··· MATERIALS PROVIDED ···
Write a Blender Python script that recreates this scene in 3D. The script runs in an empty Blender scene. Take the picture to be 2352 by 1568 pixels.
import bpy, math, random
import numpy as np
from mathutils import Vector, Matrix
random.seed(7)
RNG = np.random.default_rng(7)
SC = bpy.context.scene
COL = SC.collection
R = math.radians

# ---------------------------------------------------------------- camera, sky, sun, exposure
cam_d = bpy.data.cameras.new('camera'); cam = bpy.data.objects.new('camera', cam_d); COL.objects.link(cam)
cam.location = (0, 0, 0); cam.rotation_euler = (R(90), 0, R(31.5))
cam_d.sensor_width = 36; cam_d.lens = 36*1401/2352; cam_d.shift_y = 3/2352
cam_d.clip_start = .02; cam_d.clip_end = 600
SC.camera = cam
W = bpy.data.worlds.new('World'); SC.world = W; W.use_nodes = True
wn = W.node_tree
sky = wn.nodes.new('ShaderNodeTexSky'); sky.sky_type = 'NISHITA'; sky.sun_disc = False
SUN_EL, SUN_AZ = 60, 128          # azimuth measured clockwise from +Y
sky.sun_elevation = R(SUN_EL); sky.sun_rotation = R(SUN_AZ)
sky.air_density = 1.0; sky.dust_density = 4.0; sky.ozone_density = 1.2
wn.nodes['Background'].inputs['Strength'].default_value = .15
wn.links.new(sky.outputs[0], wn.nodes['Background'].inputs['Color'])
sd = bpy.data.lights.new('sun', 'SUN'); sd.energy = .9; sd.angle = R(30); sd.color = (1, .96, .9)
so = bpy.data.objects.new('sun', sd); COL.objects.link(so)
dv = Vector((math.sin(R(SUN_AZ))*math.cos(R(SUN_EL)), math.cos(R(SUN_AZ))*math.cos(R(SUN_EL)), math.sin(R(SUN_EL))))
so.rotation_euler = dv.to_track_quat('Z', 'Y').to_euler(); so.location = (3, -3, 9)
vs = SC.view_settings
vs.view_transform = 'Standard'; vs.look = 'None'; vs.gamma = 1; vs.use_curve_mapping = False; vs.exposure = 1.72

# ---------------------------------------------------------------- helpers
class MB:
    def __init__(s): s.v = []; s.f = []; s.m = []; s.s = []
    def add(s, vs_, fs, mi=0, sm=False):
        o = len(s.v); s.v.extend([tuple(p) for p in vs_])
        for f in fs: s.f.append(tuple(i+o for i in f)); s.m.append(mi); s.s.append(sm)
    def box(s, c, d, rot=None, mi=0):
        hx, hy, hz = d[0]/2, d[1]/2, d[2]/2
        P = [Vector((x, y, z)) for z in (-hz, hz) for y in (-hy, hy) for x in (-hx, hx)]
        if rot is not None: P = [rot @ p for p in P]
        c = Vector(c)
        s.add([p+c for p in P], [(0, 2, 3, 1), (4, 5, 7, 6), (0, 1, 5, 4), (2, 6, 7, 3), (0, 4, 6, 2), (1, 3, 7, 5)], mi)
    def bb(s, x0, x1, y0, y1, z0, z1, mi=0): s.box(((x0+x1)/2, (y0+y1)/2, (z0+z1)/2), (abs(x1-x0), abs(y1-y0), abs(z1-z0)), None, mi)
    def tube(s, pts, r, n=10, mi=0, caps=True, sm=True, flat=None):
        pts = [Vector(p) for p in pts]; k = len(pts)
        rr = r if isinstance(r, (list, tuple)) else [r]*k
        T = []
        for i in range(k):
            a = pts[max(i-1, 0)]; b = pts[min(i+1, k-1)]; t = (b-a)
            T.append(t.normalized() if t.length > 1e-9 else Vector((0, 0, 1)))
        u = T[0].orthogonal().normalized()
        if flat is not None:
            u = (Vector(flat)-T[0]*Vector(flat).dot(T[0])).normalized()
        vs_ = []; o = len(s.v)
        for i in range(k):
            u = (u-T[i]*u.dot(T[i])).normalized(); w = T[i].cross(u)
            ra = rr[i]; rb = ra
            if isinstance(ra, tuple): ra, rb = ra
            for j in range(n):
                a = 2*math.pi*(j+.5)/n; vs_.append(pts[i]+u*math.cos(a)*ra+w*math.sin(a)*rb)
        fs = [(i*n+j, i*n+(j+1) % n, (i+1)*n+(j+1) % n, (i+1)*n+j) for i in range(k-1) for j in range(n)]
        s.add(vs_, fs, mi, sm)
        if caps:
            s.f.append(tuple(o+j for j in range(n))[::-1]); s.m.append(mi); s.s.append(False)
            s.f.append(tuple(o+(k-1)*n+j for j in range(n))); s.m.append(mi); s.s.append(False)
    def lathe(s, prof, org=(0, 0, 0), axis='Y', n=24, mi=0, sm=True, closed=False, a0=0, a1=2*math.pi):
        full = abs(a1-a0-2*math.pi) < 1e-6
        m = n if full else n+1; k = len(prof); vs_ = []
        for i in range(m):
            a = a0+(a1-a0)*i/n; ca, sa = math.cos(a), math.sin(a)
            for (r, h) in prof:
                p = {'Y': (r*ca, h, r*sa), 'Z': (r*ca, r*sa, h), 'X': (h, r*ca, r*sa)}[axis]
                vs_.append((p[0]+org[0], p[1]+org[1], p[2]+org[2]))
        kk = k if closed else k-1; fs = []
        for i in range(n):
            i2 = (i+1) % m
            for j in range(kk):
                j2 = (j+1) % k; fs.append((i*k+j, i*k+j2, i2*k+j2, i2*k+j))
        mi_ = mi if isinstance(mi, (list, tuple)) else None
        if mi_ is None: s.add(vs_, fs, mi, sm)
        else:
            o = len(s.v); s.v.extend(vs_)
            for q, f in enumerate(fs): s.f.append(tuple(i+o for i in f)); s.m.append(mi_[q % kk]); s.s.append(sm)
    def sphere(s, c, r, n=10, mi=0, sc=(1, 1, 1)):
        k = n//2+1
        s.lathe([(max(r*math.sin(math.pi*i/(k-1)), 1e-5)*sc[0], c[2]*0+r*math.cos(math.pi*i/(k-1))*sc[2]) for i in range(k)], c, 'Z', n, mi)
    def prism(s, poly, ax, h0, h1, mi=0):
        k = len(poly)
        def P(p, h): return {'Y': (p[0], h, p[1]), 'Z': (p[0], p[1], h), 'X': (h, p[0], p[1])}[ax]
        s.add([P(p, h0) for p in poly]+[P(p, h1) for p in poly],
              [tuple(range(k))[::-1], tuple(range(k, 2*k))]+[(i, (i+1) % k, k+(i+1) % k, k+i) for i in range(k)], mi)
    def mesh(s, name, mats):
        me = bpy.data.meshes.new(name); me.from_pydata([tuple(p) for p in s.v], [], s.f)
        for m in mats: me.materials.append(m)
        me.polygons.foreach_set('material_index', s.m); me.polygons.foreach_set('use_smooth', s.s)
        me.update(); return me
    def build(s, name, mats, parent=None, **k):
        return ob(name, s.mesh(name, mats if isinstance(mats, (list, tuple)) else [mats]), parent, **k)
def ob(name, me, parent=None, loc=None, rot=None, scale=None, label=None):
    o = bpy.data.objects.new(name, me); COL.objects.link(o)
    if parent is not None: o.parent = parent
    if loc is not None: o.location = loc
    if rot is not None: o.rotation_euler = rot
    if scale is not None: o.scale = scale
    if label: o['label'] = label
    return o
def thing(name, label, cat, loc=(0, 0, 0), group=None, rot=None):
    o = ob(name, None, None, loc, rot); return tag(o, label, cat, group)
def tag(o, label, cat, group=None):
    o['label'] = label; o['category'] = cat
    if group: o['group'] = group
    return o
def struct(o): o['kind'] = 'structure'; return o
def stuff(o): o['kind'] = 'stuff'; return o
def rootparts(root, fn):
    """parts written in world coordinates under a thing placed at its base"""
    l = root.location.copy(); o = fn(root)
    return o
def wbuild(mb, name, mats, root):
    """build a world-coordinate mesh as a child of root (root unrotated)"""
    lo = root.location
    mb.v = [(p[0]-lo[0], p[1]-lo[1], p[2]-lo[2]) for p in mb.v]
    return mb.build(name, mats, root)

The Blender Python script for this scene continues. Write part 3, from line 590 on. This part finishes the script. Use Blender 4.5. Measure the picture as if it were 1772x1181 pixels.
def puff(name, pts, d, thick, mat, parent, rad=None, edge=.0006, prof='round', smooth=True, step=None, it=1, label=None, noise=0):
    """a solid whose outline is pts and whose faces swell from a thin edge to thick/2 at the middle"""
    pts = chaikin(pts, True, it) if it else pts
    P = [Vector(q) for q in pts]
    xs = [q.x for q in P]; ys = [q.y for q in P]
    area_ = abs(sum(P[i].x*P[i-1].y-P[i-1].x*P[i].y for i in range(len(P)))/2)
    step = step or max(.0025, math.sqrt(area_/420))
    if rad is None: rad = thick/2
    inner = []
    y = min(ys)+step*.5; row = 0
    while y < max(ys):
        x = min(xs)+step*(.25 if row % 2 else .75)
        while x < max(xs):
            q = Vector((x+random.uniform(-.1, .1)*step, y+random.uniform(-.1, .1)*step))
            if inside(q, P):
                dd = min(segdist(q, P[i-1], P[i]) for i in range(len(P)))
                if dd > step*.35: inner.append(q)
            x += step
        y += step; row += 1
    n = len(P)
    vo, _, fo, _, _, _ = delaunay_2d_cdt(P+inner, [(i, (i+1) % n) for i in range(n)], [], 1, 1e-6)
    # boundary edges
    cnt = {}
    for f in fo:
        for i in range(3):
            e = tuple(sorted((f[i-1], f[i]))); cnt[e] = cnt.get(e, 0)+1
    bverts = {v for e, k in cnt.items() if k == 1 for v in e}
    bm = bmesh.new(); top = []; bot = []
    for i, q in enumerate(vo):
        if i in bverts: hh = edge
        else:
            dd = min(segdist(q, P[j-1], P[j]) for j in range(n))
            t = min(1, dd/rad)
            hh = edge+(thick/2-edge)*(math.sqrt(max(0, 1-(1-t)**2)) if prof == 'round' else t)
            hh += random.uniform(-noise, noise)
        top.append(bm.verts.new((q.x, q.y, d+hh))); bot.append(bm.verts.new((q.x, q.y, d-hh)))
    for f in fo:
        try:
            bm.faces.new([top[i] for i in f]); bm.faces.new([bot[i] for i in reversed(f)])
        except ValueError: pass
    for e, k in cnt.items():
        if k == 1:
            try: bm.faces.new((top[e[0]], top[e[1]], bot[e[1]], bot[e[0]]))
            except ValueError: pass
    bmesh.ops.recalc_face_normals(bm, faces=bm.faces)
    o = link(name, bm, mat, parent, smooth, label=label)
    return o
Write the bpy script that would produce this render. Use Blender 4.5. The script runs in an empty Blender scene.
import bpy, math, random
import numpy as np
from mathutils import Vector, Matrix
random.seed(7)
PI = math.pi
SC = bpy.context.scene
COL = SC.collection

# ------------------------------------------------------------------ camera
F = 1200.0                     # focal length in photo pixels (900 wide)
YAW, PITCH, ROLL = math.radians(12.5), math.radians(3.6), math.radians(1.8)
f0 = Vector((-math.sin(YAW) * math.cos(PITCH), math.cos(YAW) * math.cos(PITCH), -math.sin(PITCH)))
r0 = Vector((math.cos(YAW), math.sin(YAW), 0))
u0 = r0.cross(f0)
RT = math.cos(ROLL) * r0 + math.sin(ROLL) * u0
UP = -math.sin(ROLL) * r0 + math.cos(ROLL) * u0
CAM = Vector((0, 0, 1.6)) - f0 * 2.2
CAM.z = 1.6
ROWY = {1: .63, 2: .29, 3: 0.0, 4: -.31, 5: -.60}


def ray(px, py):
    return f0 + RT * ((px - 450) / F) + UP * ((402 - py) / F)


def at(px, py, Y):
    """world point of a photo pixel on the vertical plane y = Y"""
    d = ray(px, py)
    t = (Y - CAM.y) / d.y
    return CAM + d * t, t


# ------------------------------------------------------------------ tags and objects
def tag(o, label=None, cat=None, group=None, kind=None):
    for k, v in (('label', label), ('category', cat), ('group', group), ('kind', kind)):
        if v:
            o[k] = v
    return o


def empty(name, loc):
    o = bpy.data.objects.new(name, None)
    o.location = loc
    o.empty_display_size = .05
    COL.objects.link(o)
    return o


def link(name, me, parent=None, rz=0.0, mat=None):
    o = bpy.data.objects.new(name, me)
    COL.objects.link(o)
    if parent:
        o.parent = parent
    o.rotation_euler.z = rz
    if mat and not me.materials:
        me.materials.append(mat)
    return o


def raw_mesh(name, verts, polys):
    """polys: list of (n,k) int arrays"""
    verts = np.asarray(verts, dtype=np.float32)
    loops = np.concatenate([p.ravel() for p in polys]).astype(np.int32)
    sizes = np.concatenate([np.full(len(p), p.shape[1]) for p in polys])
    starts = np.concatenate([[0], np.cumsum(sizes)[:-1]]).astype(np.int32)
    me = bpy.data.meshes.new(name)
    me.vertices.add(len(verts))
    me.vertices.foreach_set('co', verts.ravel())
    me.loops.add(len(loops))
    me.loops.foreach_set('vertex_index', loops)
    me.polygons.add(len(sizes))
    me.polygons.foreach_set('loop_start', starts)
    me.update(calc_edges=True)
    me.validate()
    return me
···
**WHAT IS ASKED:** Find each line in the records holding the string "that" and show it.

**TASK OUTPUT:**
Write a Blender Python script that recreates this scene in 3D. The script runs in an empty Blender scene. Take the picture to be 2352 by 1568 pixels.
Write the bpy script that would produce this render. Use Blender 4.5. The script runs in an empty Blender scene.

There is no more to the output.